According to this mailing list posting by Colin Watson -- Canonical's Ubuntu Installer Team leader -- The Ubuntu phone/tablet could get a new, simplified packaging format and app installer, in line with the lightweight nature of Ubuntu mobile apps. The new packaging format, called "Click packages" would have no dependencies between applications, no maintainer scripts and each app would be installed in its own directory. That certainly doesn't sound like your grandfather's Linux, although it sounds almost exactly like the innovative, but currently quiescent GoboLinux, and It sounds a lot like what goes on inside a MacBook Pro, or an iPhone.

The installation system, which Watson has already prototyped, in a mere 300 lines of Python code, promises to be fast, small, and portable to other operating systems. The assumption has been that "other" operating systems refers to Windows, and iOS, but I think it also refers to desktop Ubuntu. It's being made plain that "Click Packages" is designed to work alongside the desktop Ubuntu's Debian-derived dpkg and apt package-management tools. So while it may start out just on the mobile/touch version of Ubuntu. who's to say where Canonical wants it to end up. The Unity Desktop Environment was originally designed just for the netbook remix of Ubuntu, and look how that went.

This Register item sees the new packaging system as another step in Canonical's move away from the Linux mainstream, which has seen them replacing community components with their own in-house solutions, such as  adopting their own desktop environment (Unity), and recently announcing their own graphics engine (Mir).
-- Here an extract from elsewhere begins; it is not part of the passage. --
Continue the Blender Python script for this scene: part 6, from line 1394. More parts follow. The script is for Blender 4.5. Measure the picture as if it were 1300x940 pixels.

One question I have, is how similar, or dissimilar, Click Packages is to the Android Application Package File (APK). After all, Android is Linux for mobile phones. It seems as though an APK contains everything an app need to run, but Wikipedia compares it to a Deb package, and that doesn't contain everything. It's beyond me. But, frankly, it's beyond me what Canonical thinks Ubuntu will bring to phones that Android doesn't, unless it's actually about what phones can bring to Canonical.
Doesn't this sound like Android applications are totally self-contained?